The administration has quietly reinstalled Chad Wolf as acting secretary of the homeland defense agency, following a judge’s declaration on September 11 that he was improperly installed.
The legal maneuver may help protect many recent DHS rules and policies from many lawsuits that have been filed by pro-migration advocates and business groups.
The maneuver was described in a September 11 statement to a judge in New York, just after a federal judge in Maryland invalidated a DHS directive on the grounds that Wolf had been improperly installed as the acting DHS secretary:
As DHS has consistently explained, Acting Secretary Wolf is serving lawfully under the HSA, and under valid orders altering the DHS order of succession issued by Ms. Nielsen and Mr. McAleenan. But DHS recognizes that ongoing challenges to Acting Secretary Wolf’s service risk an unnecessary “distraction to the mission of the Department of Homeland Security.” Ex. 6, Order Designating the Order of Succession for the Secretary of Homeland Security (Sept. 10, 2020). Thus, “out of an abundance of caution,” the Senate-confirmed Administrator of the Federal Emergency Management Agency (FEMA), Peter T. Gaynor —who, upon the submission of Mr. Wolf’s nomination and under the terms of Executive Order 13753, would be the officer next in line to serve as Acting Secretary—issued a new order of succession on September 10, 2020, relying on “any authority vested in [him] as Acting Secretary of Homeland Security.” Id.

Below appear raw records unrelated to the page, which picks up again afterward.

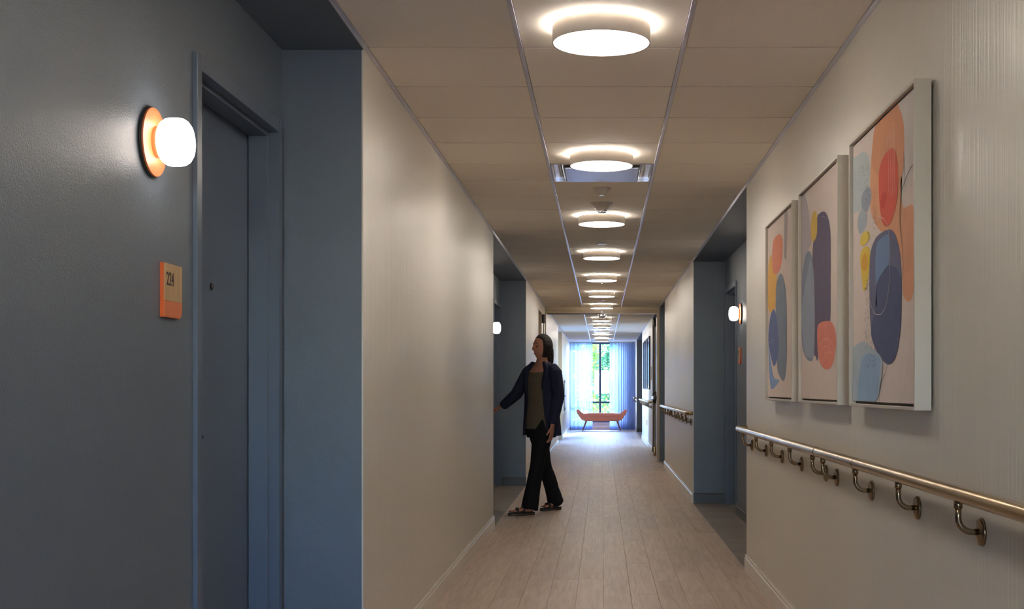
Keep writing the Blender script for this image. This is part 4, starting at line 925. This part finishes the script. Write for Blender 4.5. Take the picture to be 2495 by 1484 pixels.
hand(bm, J['wrL'], Vector((-.10, -.10, -1)), Vector((-.7, .2, 0)), FW, .55)
hand(bm, J['wrR'], Vector((-.85, .30, -.35)), Vector((.1, .2, -1)), Vector((-.2, -1, .1)), .45)
body = fuse(bm, 'body', M['skin'], wm, .0042, 2, .4, OFF)
# eyes, brows, lips
for s in (-1, 1):
    bm = nb(); ell(bm, HEADC+HX*.0690+HY_*s*.027+UP*.003-OFF, .0095, .0115, .0065, HX, HY_, nu=16, nv=10); done(bm, 'eye', M['eye'], wm, smooth=True)
    bm = nb(); tube(bm, [HEADC+HX*.0820+HY_*s*.014+UP*.026-OFF, HEADC+HX*.0780+HY_*s*.030+UP*.030-OFF, HEADC+HX*.0655+HY_*s*.045+UP*.025-OFF], [.0024, .0028, .0016], 8); done(bm, 'eyebrow', M['hair'], wm, smooth=True)
bm = nb(); ell(bm, HEADC+HX*.0745-UP*.063-OFF, .009, .020, .0070, HX, HY_, nu=16, nv=10); done(bm, 'lips', M['lip'], wm, smooth=True)
# hair
def hairf(d, q):
    w = .0012*math.sin(30*math.atan2(d.y, d.z+.001)+3*d.x)
    if d.z < -.1: q = Vector((q.x*(1-.35*max(0, d.x)), q.y*(1-.10*(-d.z)), q.z))
    return q*(1+w*10*.25)
bm = nb()
def skullcap(d, q):
    # leaves the face free: pulled in wherever it would cover forehead, temples and cheeks
    fr = max(0, d.x); cut = min(1, max(0, (fr-.34)*2.2))*max(0, min(1, (.66-d.z)/.22))
    w = 1+.010*math.sin(34*math.atan2(d.y, d.z+.9)+2*d.x)
    q = Vector((q.x, q.y*(1-.12*max(0, -d.z)), q.z))*w
    return q*(1-.45*cut)
ell(bm, HEADC-HX*.012+UP*.008, .094, .084, .116, HX, HY_, UP, skullcap, 64, 44)
nape = HEADC-HX*.066-UP*.040
tube(bm, [nape+UP*.06+HX*.02, nape, nape-HX*.014-UP*.05, nape-HX*.024-UP*.10, nape-HX*.020-UP*.135], [(.050, .064), (.050, .060), (.038, .052), (.026, .038), (.010, .018)], 20, up=HX)
fuse(bm, 'hair', M['hair'], wm, .0045, 2, .4, OFF)
# inner top
def top_ring(z, a, b): 
    return [v for v in ring(bm, c(z), a, b)]
bm = nb(); loft(bm, [ring(bm, c(.775), .176, .130), ring(bm, c(.86), .172, .128), ring(bm, c(1.0), .150, .114), ring(bm, c(1.12), .152, .122), ring(bm, c(1.21), .160, .126), ring(bm, c(1.285), .155, .106, tilt=-.010), ring(bm, c(1.33), .140, .092, tilt=-.030)])
fuse(bm, 'knit_top', M['olive'], wm, .007, 3, .5, OFF)
# jacket: an open-fronted shell plus sleeves
def arc(bm, ctr, a, b, gap, n=44, th=.012, tilt=0):
    """thick C-shaped section as a closed outline, open towards FW"""
    out, inn = [], []
    g0 = PI/2+gap[0]; g1 = PI/2+2*PI-gap[1]
    for k in range(n):
        t = g0+(g1-g0)*k/(n-1); fold = 1+.018*math.sin(7*t+ctr.z*9)
        for L_, s in ((out, 0), (inn, th)):
            L_.append(bm.verts.new(ctr+SH*math.cos(t)*(a*fold-s)+FW*math.sin(t)*(b*fold-s)+UP*(tilt*math.sin(t))))
    return out+inn[::-1]
bm = nb()
spec_ = [(.715, .200, .158, (.55, .95)), (.80, .196, .152, (.52, .90)), (.92, .186, .142, (.46, .80)), (1.04, .178, .136, (.42, .72)), (1.14, .180, .138, (.42, .70)), (1.22, .184, .134, (.48, .74)), (1.28, .178, .118, (.58, .80)), (1.325, .160, .100, (.72, .85)), (1.365, .118, .084, (.85, .90)), (1.395, .082, .072, (.95, .95))]
rs = [arc(bm, c(z, .004), a, b, g) for z, a, b, g in spec_]
n_ = len(rs[0])
for A_, B_ in zip(rs, rs[1:]):
    for k in range(n_): bm.faces.new((A_[k], A_[(k+1) % n_], B_[(k+1) % n_], B_[k]))
h = n_//2
for R_, fl_ in ((rs[0], 0), (rs[-1], 1)):
    for k in range(h-1):
        q = (R_[k], R_[k+1], R_[n_-2-k], R_[n_-1-k]); bm.faces.new(q if fl_ else q[::-1])
for a1, a2, a3 in (('shL', 'elL', 'wrL'), ('shR', 'elR', 'wrR')):
    s_, e, w = J[a1], J[a2], J[a3]; inn = Vector((P0.x, P0.y, s_.z-.02)).lerp(s_, .55)
    tube(bm, [inn+UP*.012, s_.lerp(inn, .25)+UP*.004, s_.lerp(e, .12), s_.lerp(e, .40), e, e.lerp(w, .35), e.lerp(w, .96)], [.050, .056, .064, .062, .056, .052, .046], 20)
# lapels
for g, sg in ((.56, 1), (.80, -1)):
    pts = []
    for z, a, b, gp in spec_[4:]:
        t = PI/2+(gp[0] if sg > 0 else -gp[1]); pts.append(c(z, .004)+SH*math.cos(t)*(a+.004)+FW*math.sin(t)*(b+.004))
    tube(bm, pts, [(.010, .010), (.012, .022), (.013, .028), (.013, .026), (.014, .022), (.012, .018)], 12, up=FW)
fuse(bm, 'jacket', M['navy'], wm, .0065, 3, .5, OFF)
# trousers
bm = nb()
loft(bm, [ring(bm, c(.70), .150, .118), ring(bm, c(.80), .168, .124), ring(bm, c(.90), .158, .116), ring(bm, c(.98), .142, .106)])
for hp, kn, an in (('hipL', 'kneL', 'ankL'), ('hipR', 'kneR', 'ankR')):
    h_, k_, a_ = J[hp], J[kn], J[an]; hem = Vector((a_.x+(.004 if an == 'ankL' else .0), a_.y, .050 if an == 'ankL' else .062))
    tube(bm, [h_+UP*.03, h_.lerp(k_, .35), h_.lerp(k_, .75), k_, k_.lerp(hem, .4), k_.lerp(hem, .75), hem], [(.095, .100), (.090, .092), (.074, .076), (.066, .070), (.066, .074), (.072, .080), (.078, .086)], 26, up=(1, 0, 0))
tr_ = fuse(bm, 'trousers', M['trouser'], wm, .0065, 3, .5, OFF)
for v in tr_.data.vertices:
    n1 = noise.noise(Vector((v.co.x*16, v.co.y*16, v.co.z*3.5))); v.co += v.normal*n1*.009
# sandals
for an in ('ankL', 'ankR'):
    a = J[an]; d = FD[an]; sd = UP.cross(d); base = Vector((a.x, a.y, 0))-OFF; sg = 1 if an == 'ankL' else -1
    ol = [(-.055, .0), (-.045, .028), (0, .034), (.06, .036), (.12, .046), (.165, .042), (.195, .022), (.202, 0), (.192, -.026), (.16, -.042), (.11, -.040), (.05, -.032), (0, -.032), (-.045, -.026)]
    ol = catmull(ol, True, 3); zt = .024 if an == 'ankL' else .028
    bm = nb(); prism(bm, ol, lambda u, v: base+d*u+sd*v+UP*.0, lambda u, v: base+d*u+sd*v+UP*zt)
    so = done(bm, 'sandal', M['leather'], wm)
    bm = nb(); prism(bm, [(u*1.012, v*1.03) for u, v in ol], lambda u, v: base+d*u+sd*v+UP*.008, lambda u, v: base+d*u+sd*v+UP*.012); done(bm, 'sole_band', M['cork'], so)
    for u0, r0 in ((.055, .040), (.115, .045)):
        bm = nb(); tube(bm, [base+d*(u0+.012*math.cos(PI*k/8))+sd*r0*math.cos(PI*k/8)+UP*(zt-.006+(.070 if u0 < .1 else .050)*math.sin(PI*k/8)) for k in range(9)], [(.004, .015)]*9, 10, up=UP); done(bm, 'strap', M['leather'], so, smooth=True)
    bm = nb(); tube(bm, [base-d*.028*math.cos(PI*(k-4)/9.0)+sd*.036*math.sin(PI*(k-4)/9.0)+UP*(zt+.035) for k in range(9)], [(.008, .003)]*9, 10); done(bm, 'strap', M['leather'], so, smooth=True)
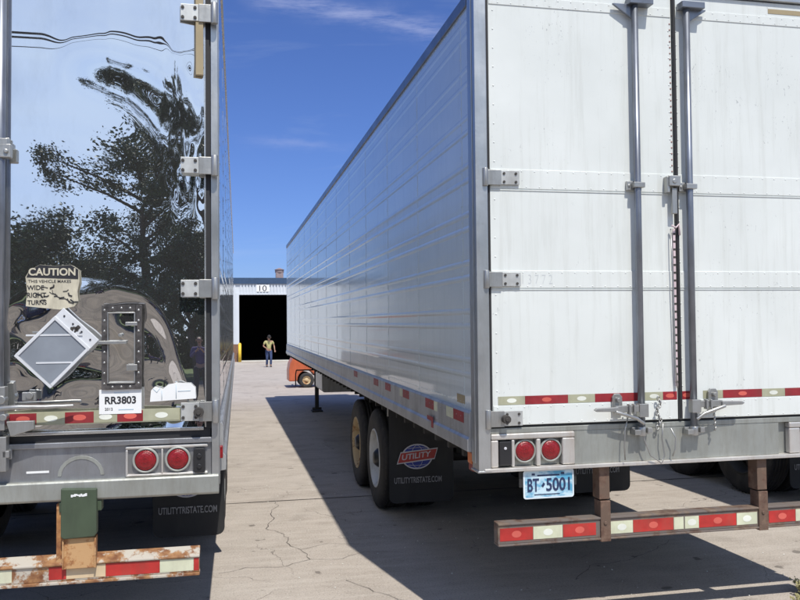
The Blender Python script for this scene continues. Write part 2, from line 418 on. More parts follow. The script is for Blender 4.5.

In other words, although DHS disagrees with the legal theory advanced by plaintiffs in these and other cases, if that theory is correct, the result would be that Mr. Gaynor (not Mr. Wolf) would be the proper Acting Secretary under the Executive Order’s order of succession—and thus would be authorized under 6 U.S.C. § 113(g)(2) to alter the order of succession. And as a result of that order approved by Mr. Gaynor—through which the FEMA Administrator and the Under Secretary for Strategy, Policy, and Plans would become sixth and fourth in line, respectively—Mr. Wolf would then become Acting Secretary, as the most senior official now serving in the line of succession.
The lawsuits against Wolf multiplied after the Government Accountability Office concluded in mid-August that Wolf had been improperly appointed when officials did not follow required steps, and a series of officials were quickly replaced.
The description of Wolf’s legal status was included in a document filed by officials to counter a lawsuit against the DHS’s updated policy on President Barack Obama’s 2012 Deferred Action for Childhood Arrivals (DACA) amnesty.
The GAO reported in August:
Upon [DHS] Secretary Kirstjen Nielsen’s resignation on April 10, 2019, the official who assumed the title of Acting Secretary had not been designated in the order of succession to serve upon the Secretary’s resignation. Because the incorrect official assumed the title of Acting Secretary at that time, subsequent amendments to the order of succession made by that official were invalid and officials who assumed their positions under such amendments, including Chad Wolf and Kenneth Cuccinelli, were named by reference to an invalid order of succession.
In August, President Donald Trump nominated Wolf to be the DHS secretary, despite Wolf’s close ties with the visa worker industry.
The Senate may not vote on the nomination until 2021.